Silicon Labs has announced a new optical heart rate monitor (HRM) solution that it says can cut down on costs and complexity for developers working on wrist-based wearables. Called the Si1144 HRM, it’s a heart rate monitor solution aimed at a growing market.
The solution uses an optical sensor and a green LED to detect heart rate biometrics through the wrist. The sensor module has a small footprint, Silicon Labs says, and the solution runs the company’s HRM algorithm on a low-power EFM32 Gecko microcontroller, allowing for considerable efficiency. Summarizing its advantages in a press release, Silicon Labs VP Daniel Cooley called it “an accurate, easy-to-implement and cost-efficient solution priced well below competitive offerings.”
Building on its previous iterations, the company has developed the Si1144 HRM in anticipation of major growth in wrist-based wearables, predicting that by 2018, 100 million HRM-enabled devices will be sold annually.
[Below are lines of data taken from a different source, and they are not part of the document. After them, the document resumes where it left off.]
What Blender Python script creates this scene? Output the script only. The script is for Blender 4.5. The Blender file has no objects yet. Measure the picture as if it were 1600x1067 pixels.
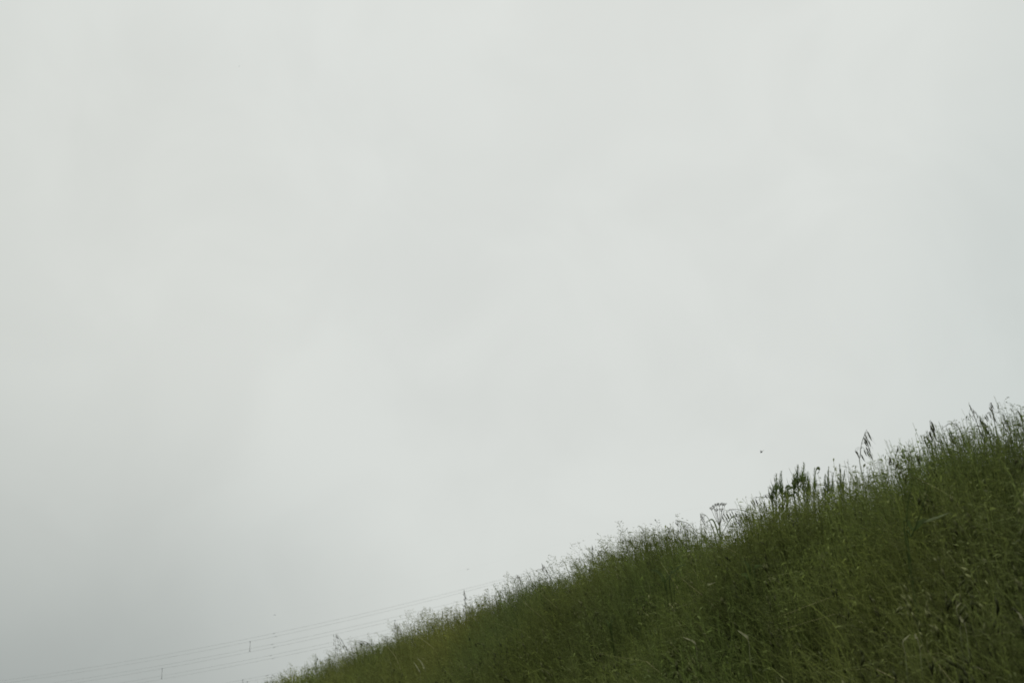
import bpy, bmesh, math, random
import numpy as np
from mathutils import Vector, Matrix
R = math.radians
rng = np.random.default_rng(7)
random.seed(7)
scene = bpy.context.scene
COL = scene.collection

# ------------------------------------------------------------------ camera
CAM_Z, PITCH, FPX = 1.5, R(16.0), 2198.0
cam = bpy.data.cameras.new("camera")
cam.sensor_width = 36.0
cam.lens = 36.0 * FPX / 1600.0
cam.clip_start, cam.clip_end = 0.05, 6000.0
cam.dof.use_dof = True
cam.dof.focus_distance = 5.5
cam.dof.aperture_fstop = 11.0
cam_ob = bpy.data.objects.new("camera", cam)
COL.objects.link(cam_ob)
cam_ob.location = (0, 0, CAM_Z)
cam_ob.rotation_euler = (R(90) + PITCH, 0, 0)
scene.camera = cam_ob

# ------------------------------------------------------------------ world (overcast sky)
SUN_EL, SUN_AZ = R(56), R(12)          # azimuth clockwise from +Y
w = bpy.data.worlds.new("World")
scene.world = w
w.use_nodes = True
nt = w.node_tree
nt.nodes.clear()
N, L = nt.nodes.new, nt.links.new
out = N("ShaderNodeOutputWorld")
bg_blue = N("ShaderNodeBackground"); bg_blue.inputs[1].default_value = 0.08
sky = N("ShaderNodeTexSky"); sky.sky_type = 'NISHITA'; sky.sun_disc = False
sky.sun_elevation = SUN_EL; sky.sun_rotation = SUN_AZ
sky.air_density = 1.0; sky.dust_density = 4.0
L(sky.outputs[0], bg_blue.inputs[0])
tc = N("ShaderNodeTexCoord")

def vdot(d):
    n = N("ShaderNodeVectorMath"); n.operation = 'DOT_PRODUCT'
    L(tc.outputs['Generated'], n.inputs[0]); n.inputs[1].default_value = d
    return n.outputs['Value']
def direction(az, el):
    az, el = R(az), R(el)
    return (math.sin(az)*math.cos(el), math.cos(az)*math.cos(el), math.sin(el))
def mapr(sock, a, b, c, d, smooth=True):
    n = N("ShaderNodeMapRange")
    n.interpolation_type = 'SMOOTHSTEP' if smooth else 'LINEAR'
    L(sock, n.inputs[0])
    for i, v in enumerate((a, b, c, d)): n.inputs[i+1].default_value = v
    return n.outputs[0]
def mathn(op, a, b):
    n = N("ShaderNodeMath"); n.operation = op
    for i, v in enumerate((a, b)):
        if isinstance(v, (int, float)): n.inputs[i].default_value = v
        else: L(v, n.inputs[i])
    return n.outputs[0]
def mixc(f, a, b):
    n = N("ShaderNodeMix"); n.data_type = 'RGBA'
    if isinstance(f, (int, float)): n.inputs[0].default_value = f
    else: L(f, n.inputs[0])
    for k, v in ((6, a), (7, b)):
        if isinstance(v, tuple): n.inputs[k].default_value = (*v, 1)
        else: L(v, n.inputs[k])
    return n.outputs[2]

# bright cloud layer ahead and overhead, darker towards the low left and the far right
glow = mapr(vdot(direction(-1.5, 27)), math.cos(R(33)), 1.0, 0.0, 1.0)
low_left = mapr(vdot(direction(-27, -9)), math.cos(R(29)), math.cos(R(3)), 0.0, 1.0)
zenith = mapr(vdot((0, 0, 1)), math.sin(R(34)), math.sin(R(75)), 0.0, 1.0)   # an overcast sky is brightest overhead
right = mapr(vdot(direction(30, 14)), math.cos(R(17)), math.cos(R(2)), 0.0, 1.0)
nz = N("ShaderNodeTexNoise"); nz.inputs['Scale'].default_value = 2.6
nz.inputs['Detail'].default_value = 3.0; nz.inputs['Roughness'].default_value = 0.45
L(tc.outputs['Generated'], nz.inputs['Vector'])
nz2 = N("ShaderNodeTexNoise"); nz2.inputs['Scale'].default_value = 9.0
nz2.inputs['Detail'].default_value = 4.0; nz2.inputs['Roughness'].default_value = 0.5
nz2.inputs['Distortion'].default_value = 0.6
L(tc.outputs['Generated'], nz2.inputs['Vector'])
cloud = mixc(glow, (0.60, 0.64, 0.615), (0.71, 0.735, 0.705))
cloud = mixc(low_left, cloud, (0.352, 0.382, 0.372))
cloud = mixc(zenith, cloud, (1.9, 1.92, 1.88))
cloud = mixc(mathn('MULTIPLY', right, 0.35), cloud, (0.50, 0.56, 0.55))
warm = mapr(vdot(direction(-21, 17)), math.cos(R(16)), 1.0, 0.0, 0.4)
cloud = mixc(warm, cloud, (0.650, 0.665, 0.622))
soft = mapr(nz.outputs['Fac'], 0.3, 0.7, 0.972, 1.028)
soft2 = mapr(nz2.outputs['Fac'], 0.3, 0.7, 0.978, 1.022)
bg_cloud = N("ShaderNodeBackground")
L(cloud, bg_cloud.inputs[0])
L(mathn('MULTIPLY', soft, soft2), bg_cloud.inputs[1])
mx = N("ShaderNodeMixShader"); mx.inputs[0].default_value = 0.97
L(bg_blue.outputs[0], mx.inputs[1]); L(bg_cloud.outputs[0], mx.inputs[2])
L(mx.outputs[0], out.inputs[0])

sun = bpy.data.lights.new("sun", 'SUN')
sun.energy = 1.4; sun.angle = R(30); sun.color = (1.0, 0.97, 0.92)
sun_ob = bpy.data.objects.new("sun", sun); COL.objects.link(sun_ob)
sd = Vector((math.sin(SUN_AZ)*math.cos(SUN_EL), math.cos(SUN_AZ)*math.cos(SUN_EL), math.sin(SUN_EL)))
sun_ob.rotation_euler = sd.to_track_quat('Z', 'Y').to_euler()
sun_ob.location = sd * 50

vs = scene.view_settings
vs.view_transform = 'Standard'; vs.look = 'None'; vs.exposure = 0.0; vs.gamma = 1.0
scene.display_settings.display_device = 'sRGB'
cy = scene.cycles
cy.use_denoising = True
cy.use_adaptive_sampling = False
cy.max_bounces = 8; cy.diffuse_bounces = 5; cy.transmission_bounces = 5; cy.glossy_bounces = 2
cy.pixel_filter_type = 'BLACKMAN_HARRIS'; cy.filter_width = 1.8
scene.render.film_transparent = False

# ------------------------------------------------------------------ frame of the bank
# the bank runs along D (towards the far left), V is the distance across it
AZ = R(-16.4)
D = np.array([math.sin(AZ), math.cos(AZ), 0.0])
Nn = np.array([math.cos(AZ), -math.sin(AZ), 0.0])
TOE, CREST, ZC, SLOPE = 0.20, 1.90, 1.815, 1.05

def wav(u, v):
    return (0.50*np.sin(0.9*u+0.7*v+1.1) + 0.35*np.sin(2.3*u-1.1*v+4.0) + 0.25*np.sin(5.1*u+2.2*v+0.3))
def fine(u, v):
    return (np.sin(2.1*u+3.3*v+0.4)+np.sin(4.7*u-2.9*v+2.0)+np.sin(-3.6*u+6.1*v+5.0)
            + 0.7*np.sin(9.3*u+4.4*v+1.0)+0.7*np.sin(-7.7*u+10.4*v+3.0))/4.4
def ground_z(u, v):
    u = np.asarray(u, float); v = np.asarray(v, float)
    fade = np.exp(-np.maximum(np.abs(u)-40, 0)/20)
    k = 0.07
    rise = SLOPE*(v-TOE)
    a = k*np.logaddexp(0, rise/k)                      # soft toe
    cap = ZC - 0.12*np.maximum(v-CREST, 0) - 0.0
    cap = np.maximum(cap, 0.25)
    z = -k*np.logaddexp(-a/k, -cap/k)                  # soft crest
    mask = np.clip((v-0.5)/1.0, 0, 1)*np.exp(-np.maximum(v-6, 0)/10)
    return z + 0.022*wav(u, v)*mask*fade
def world(u, v, z):
    u = np.asarray(u, float); v = np.asarray(v, float); z = np.asarray(z, float)
    return D*u[..., None] + Nn*v[..., None] + np.stack([0*z, 0*z, z], -1)

cp, sp = math.cos(PITCH), math.sin(PITCH)
def ray(px, py):
    a, b = (px-800.0)/FPX, (533.5-py)/FPX
    return np.array([a, cp - b*sp, sp + b*cp])
def on_plane(px, py, v):
    """world point on the vertical sheet v metres across the bank seen at that place in the photo"""
    r = ray(px, py); t = v/float(r @ Nn)
    p = r*t; p[2] += CAM_Z
    return p
def uv(p): return float(p @ D), float(p @ Nn)
def gz(p):
    u, v = uv(np.array([p[0], p[1], 0.0])); return float(ground_z(u, v))

def on_bank(px, py, h):
    """where the sight line through that place of the photo meets the layer h metres above the soil; returns its v"""
    r = ray(px, py)
    for t in np.arange(0.8, 40, 0.01):
        p = r*t; p[2] += CAM_Z; u, v = uv(p)
        if v > 0.4 and p[2] <= float(ground_z(u, v))+h: return v
    return 2.0

# ------------------------------------------------------------------ materials
def leaf_material(name, base=None, trans=0.25, rough=0.8, noise=18.0, amt=0.25):
    m = bpy.data.materials.new(name); m.use_nodes = True
    t = m.node_tree; t.nodes.clear()
    o = t.nodes.new("ShaderNodeOutputMaterial")
    p = t.nodes.new("ShaderNodeBsdfPrincipled")
    tr = t.nodes.new("ShaderNodeBsdfTranslucent")
    mixs = t.nodes.new("ShaderNodeMixShader"); mixs.inputs[0].default_value = trans
    if base is None:
        c = t.nodes.new("ShaderNodeAttribute"); c.attribute_name = "tint"; csock = c.outputs['Color']
    else:
        c = t.nodes.new("ShaderNodeRGB"); c.outputs[0].default_value = (*base, 1); csock = c.outputs[0]
    tcn = t.nodes.new("ShaderNodeTexCoord")
    n = t.nodes.new("ShaderNodeTexNoise"); n.inputs['Scale'].default_value = noise; n.inputs['Detail'].default_value = 3
    t.links.new(tcn.outputs['Object'], n.inputs['Vector'])
    mr = t.nodes.new("ShaderNodeMapRange"); mr.inputs[1].default_value = .3; mr.inputs[2].default_value = .7
    mr.inputs[3].default_value = 1-amt; mr.inputs[4].default_value = 1+amt
    t.links.new(n.outputs['Fac'], mr.inputs[0])
    vm = t.nodes.new("ShaderNodeVectorMath"); vm.operation = 'SCALE'
    t.links.new(csock, vm.inputs[0]); t.links.new(mr.outputs[0], vm.inputs['Scale'])
    t.links.new(vm.outputs[0], p.inputs['Base Color']); t.links.new(vm.outputs[0], tr.inputs['Color'])
    p.inputs['Roughness'].default_value = rough
    p.inputs['Specular IOR Level'].default_value = 0.10
    t.links.new(p.outputs[0], mixs.inputs[1]); t.links.new(tr.outputs[0], mixs.inputs[2])
    t.links.new(mixs.outputs[0], o.inputs[0])
    return m
M_GRASS = leaf_material("grass_leaf", None, 0.42, noise=2.5, amt=0.22)
M_OAT = leaf_material("oat_husk", (0.055, 0.060, 0.032), 0.10, noise=60)
M_OATSTEM = leaf_material("oat_stem", (0.11, 0.125, 0.055), 0.05, noise=30)
M_WEED = leaf_material("weed_leaf", (0.085, 0.12, 0.036), 0.42, noise=40)
M_DARKLEAF = leaf_material("broad_leaf", (0.052, 0.075, 0.018), 0.15, noise=30)
M_REED = leaf_material("reed_leaf", (0.12, 0.145, 0.060), 0.2, rough=0.4, noise=25)
M_DRY = leaf_material("dry_leaf", (0.28, 0.28, 0.16), 0.2, noise=40)
M_UMBEL = leaf_material("umbel_stalk", (0.085, 0.085, 0.060), 0.05, noise=40)

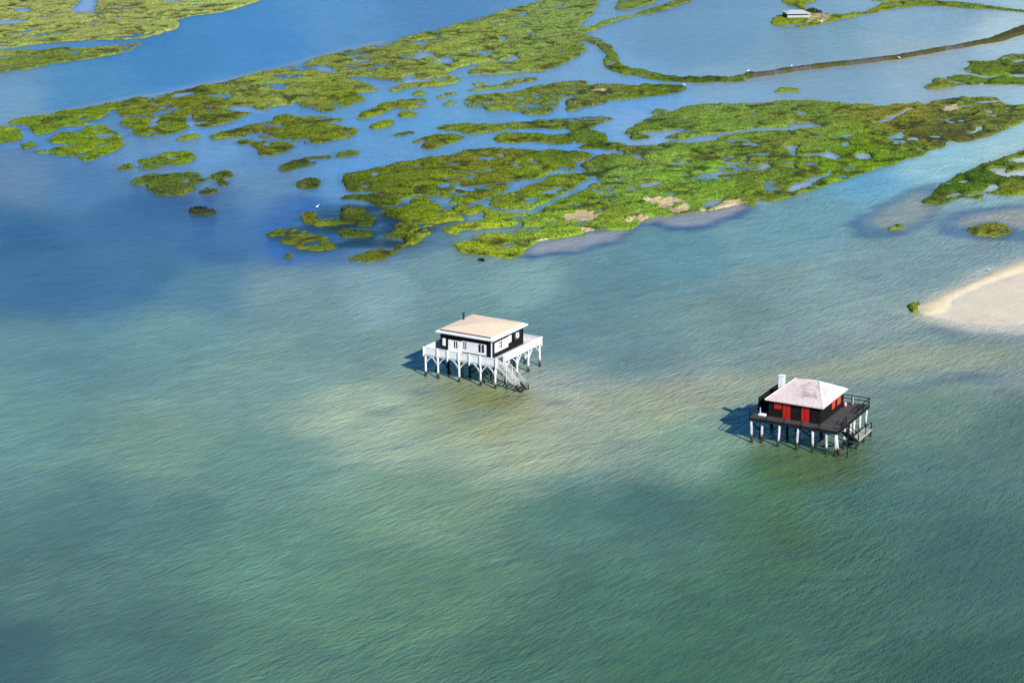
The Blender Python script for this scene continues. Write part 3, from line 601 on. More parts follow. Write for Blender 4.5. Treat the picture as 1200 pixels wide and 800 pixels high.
# mudflat along the coast in the middle
lay(soft_poly(A(TV, (40,655),(60,600),(200,560),(320,540),(450,520),(570,505),(640,465),(760,445),(900,425),(1050,385),(1120,400),(1130,425),(1090,455),(1000,480),(960,500),(850,528),(750,528),(690,500),(620,500),(560,535),(490,572),(400,605),(300,630),(150,648)), 1), (72,112,158))
lay(soft_poly(A(TV, (70,630),(90,595),(200,555),(320,540),(450,520),(570,505),(640,460),(760,440),(900,425),(1050,385),(1115,395),(1100,425),(1000,455),(950,485),(850,505),(750,505),(690,480),(620,485),(540,525),(470,560),(380,590),(280,615),(150,632)), 1), (148,162,174), 0.9)
# drowned weed, left
lay(soft_poly(A(TU, (-10,520),(150,440),(300,370),(420,390),(560,470),(800,500),(900,520),(940,600),(800,620),(680,660),(520,690),(380,680),(200,640),(60,590)), 6), (72,114,158), 0.55)
lay(soft_poly(A(TU, (50,530),(200,490),(300,540),(380,580),(360,615),(260,630),(130,590)), 4), (84,104,78), 0.8)
lay(soft_poly(A(TU, (0,560),(60,545),(130,600),(150,680),(90,690)), 3), (70,112,170), 0.7)
lay(soft_poly(A(TE, (150,440),(300,440),(560,440),(700,380),(730,460),(740,550),(560,570),(300,560),(180,500)), 6), (66,108,160), 0.5)
lay(soft_poly(A(TE, (930,430),(1100,440),(1100,500),(850,600),(760,640),(800,580)), 3), (72,108,168), 0.6)
# pale fringe along the far channel
for o_, pts in ((TA, [(0,585),(100,552),(210,540),(330,515),(450,493),(600,464),(700,450),(800,434),(880,414),(1000,388),(1100,368),(1240,340)]), (TB, [(0,340),(100,320),(200,295),(260,275),(400,238),(520,213),(620,198)])):
    top = [(x, y - 10) for x, y in pts]; bot = [(x, y + 8) for x, y in reversed(pts)]
    lay(soft_poly(A(o_, *(top + bot)), 1, 0.5), (146,160,178), 0.42)
lay(soft_poly(A(TA, (-100,760),(0,730),(120,770),(230,850),(200,980),(60,990),(-100,990)), 10), (118,146,178), 0.35)
# shallows round the sand spit
S5 = (1000, 240)
lay(soft_poly(A(S5, (340,640),(380,560),(500,510),(640,450),(760,390),(900,350),(1050,300),(1300,240),(1300,800),(1000,760),(700,730),(480,690), k=5.0), 8), (200,200,184), 0.75)
lay(soft_poly(A(S5, (540,610),(620,545),(800,455),(950,420),(1300,400),(1300,720),(900,730),(700,710),(570,665), k=5.0), 5), (228,222,206), 0.95)
lay(soft_poly(A(S5, (390,665),(520,690),(700,745),(900,755),(1300,755),(1300,560),(700,600),(480,600), k=5.0), 7), (210,204,186), 0.85)
lay(soft_poly(A(S5, (420,710),(520,705),(640,740),(560,775),(460,760), k=5.0), 3), (110,130,145), 0.6)
for p in POOLS:  # pools: pale sky reflection painted into the water colour
    cx_ = np.mean([q[0] for q in p]); cy_ = np.mean([q[1] for q in p])
    lay(soft_poly(p, 2, 0.5), (190,202,220) if cx_ > 850 and cy_ > 120 else (170,192,222) if cx_ > 640 else (140,175,218), 0.85)
# sandy shoals, dark weed and painted house reflections in the middle
lay(soft_poly([(560,490),(640,462),(760,452),(900,430),(1060,405),(1200,408),(1200,430),(1050,440),(900,462),(800,490),(700,540),(620,560),(560,530)], 14), (168,174,142), 0.55)
lay(soft_poly([(530,495),(560,455),(640,465),(600,500),(570,525)], 6), (140,148,100), 0.4)
lay(soft_poly([(878,520),(1010,512),(1015,540),(980,565),(900,560)], 8), (84,104,76), 0.5)  # olive reflection in front of the black house, painted into the water
lay(soft_poly([(508,452),(560,452),(620,462),(600,478),(540,476)], 5), (112,125,84), 0.5)  # the white house's dark reflection, painted as an olive patch
for (x, y, rx, ry, k) in ((447,484,24,4.0,.5),(490,458,14,3,.5),(651,469,12,3.2,.6),(710,464,7,4,.4),(560,485,30,4,.3),(800,506,20,3,.35),(1130,444,50,6,.35),(1060,452,40,4,.3),(760,588,90,12,.10),(700,575,50,9,.1),(590,650,60,14,.08),(950,645,50,10,.08),(420,520,80,12,.08)):
    lay(soft_poly(ell(x, y, rx, ry, -5), 2), (58,100,128), k)
lay(soft_poly([(20,140),(0,160),(0,175),(40,172)], 2), (100,150,212), 0.5)
dn = np.clip(0.45 + 2.2 * fbm((wX - 0.4 * wY) / 7.0, wY / 6.0, 161, 4), 0, 1)[..., None]
lay(soft_poly(A(TU, (190,430),(300,400),(420,380),(560,400),(760,360),(900,400),(1000,480),(880,520),(820,590),(700,640),(560,670),(420,670),(250,640),(110,600),(60,545),(180,490)), 3) * dn, (62,84,66), 0.85)
# weed and mud under the thin water along the marsh edges
fx_ = np.clip(np.searchsorted(GX, wX.ravel()), 0, len(GX) - 1); fy_ = np.clip(np.searchsorted(GY, wY.ravel()), 0, len(GY) - 1)
halo = blur(land.astype(float), 12)[fy_, fx_].reshape(wX.shape)
halo *= (wX > GX[0]) & (wX < GX[-1]) & (wY > GY[0]) & (wY < GY[-1])
hn = fbm(wX / 2.5, wY / 3.5, 151, 4)
lay(np.clip(halo * 1.6, 0, 0.75)[..., None] * np.clip(0.6 + 1.6 * hn, 0, 1)[..., None], (72, 100, 96), 0.6)
# large soft patches of sand and weed of every size
pn = fbm(wX / 26.0, wY / 40.0, 131, 4)[..., None]; pn2 = fbm(wX / 7.0, wY / 10.0, 137, 4)[..., None]
far = np.clip((wY - 330) / 60.0, 0, 1)[..., None]
wc = wc * (1 + (0.14 * pn + 0.16 * pn2) * (1 - 0.6 * far))
graze = (1.0 + 1.6 * np.clip((wY - 250) / 400.0, 0, 1))[..., None]
wc = np.clip(wc, 0.004, 0.75)
calm = blur(((qy < 320) & inside(qx, qy, [(60,190),(300,120),(640,86),(700,20),(1260,-20),(1260,130),(1200,165),(1030,205),(860,240),(620,270),(560,235),(420,225),(330,208),(150,195)])).astype(float), 6)
calm2 = blur(inside(qx, qy, [(715,45),(830,-20),(1210,-20),(1210,40),(900,90),(790,88),(735,75)]).astype(float), 4)
calm = np.clip(calm - 0.6 * calm2, 0, 1)
shal = soft_poly(A(S5, (380,650),(430,570),(540,520),(620,500),(800,415),(950,370),(1100,330),(1300,300),(1300,740),(900,750),(700,720),(500,680), k=5.0), 6)[..., 0]
calm = np.maximum(calm, shal)
nW, nH = len(WX), len(WY)
idx = np.arange(nW * nH).reshape(nH, nW)
fw = np.stack([idx[:-1, :-1].ravel(), idx[:-1, 1:].ravel(), idx[1:, 1:].ravel(), idx[1:, :-1].ravel()], 1)

b = NB('water'); at = b.n('ShaderNodeVertexColor', layer_name='tone'); ca = b.n('ShaderNodeAttribute', attribute_name='calm')
r1 = b.noise(b.rotscale(R(-52), 0.42, 1.6), 1.0, 3, 0.55, 0.3)        # crests running away to the right
r2 = b.noise(b.rotscale(R(-18), 0.6, 2.1), 1.0, 3, 0.6, 0.3)
r3 = b.noise(b.rotscale(R(-70), 1.3, 4.6), 1.0, 2, 0.5)
gust = b.ramp(b.noise(b.rotscale(R(-14), 0.014, 0.045), 1.0, 5, 0.62), (0.34, 0.45), (0.66, 1.1))
h = b.math('ADD', b.math('ADD', b.math('MULTIPLY', r1, 1.0), b.math('MULTIPLY', r2, 0.6)), b.math('MULTIPLY', r3, 0.3))
r4 = b.noise(b.rotscale(R(-40), 0.06, 0.22), 1.0, 3, 0.5, 0.4)
r5 = b.noise(b.rotscale(R(-58), 2.2, 6.5), 1.0, 2, 0.5)
h = b.math('MULTIPLY', b.math('ADD', h, b.math('MULTIPLY', r5, 0.16)), gust)
h = b.math('ADD', h, b.math('MULTIPLY', r4, 1.1))
rough = b.math('SUBTRACT', 1.0, b.math('MULTIPLY', ca.outputs['Fac'], 0.75))
bm = b.n('ShaderNodeBump'); bm.inputs['Distance'].default_value = 0.42
b.l(rough, bm.inputs['Strength']); b.l(h, bm.inputs['Height']); b.l(bm.outputs[0], b.p.inputs['Normal'])
mott = b.ramp(b.noise(b.rotscale(R(-30), 0.25, 0.5), 1.0, 5, 0.65), (0.3, 0.86), (0.7, 1.14))
spk = b.mix(b.ramp(b.noise(b.rotscale(R(-50), 0.5, 1.5), 1.0, 3, 0.6), (0.35, 0.0), (0.65, 1.0)), (0.90, 0.96, 1.04), (1.10, 1.04, 0.95))
b.l(b.mix(1.0, b.mix(1.0, at.outputs[0], mott, 'MULTIPLY'), spk, 'MULTIPLY'), b.p.inputs['Base Color'])
b.l(b.math('SUBTRACT', 0.24, b.math('MULTIPLY', ca.outputs['Fac'], 0.10)), b.p.inputs['Roughness']); b.p.inputs['IOR'].default_value = 1.333; b.p.inputs['Specular IOR Level'].default_value = 0.26
M_WATER = b.m
wo = raw_mesh('water', np.stack([wX.ravel(), wY.ravel(), np.zeros(wX.size)], 1), fw, M_WATER, smooth=True)
color_attr(wo.data, 'tone', wc.reshape(-1, 3)); float_attr(wo.data, 'calm', calm.ravel())
tag(wo, 'blue to green rippled lagoon water over shallow sandbanks', 'water', kind='structure')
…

The company’s excitement tracks with that of market researchers such as Tractica, which last year started its own wearables advisory service; and many such devices are already becoming prominent in the market, ranging from popular wrist-based fitness trackers to the nascent smartwatches that could soon—and in some cases, already do—feature these kinds of advanced biometric capabilities. OEMs in this area will increasingly want efficient, design-friendly HRM sensors, and the Si1144 HRM could therefore prove popular going forward.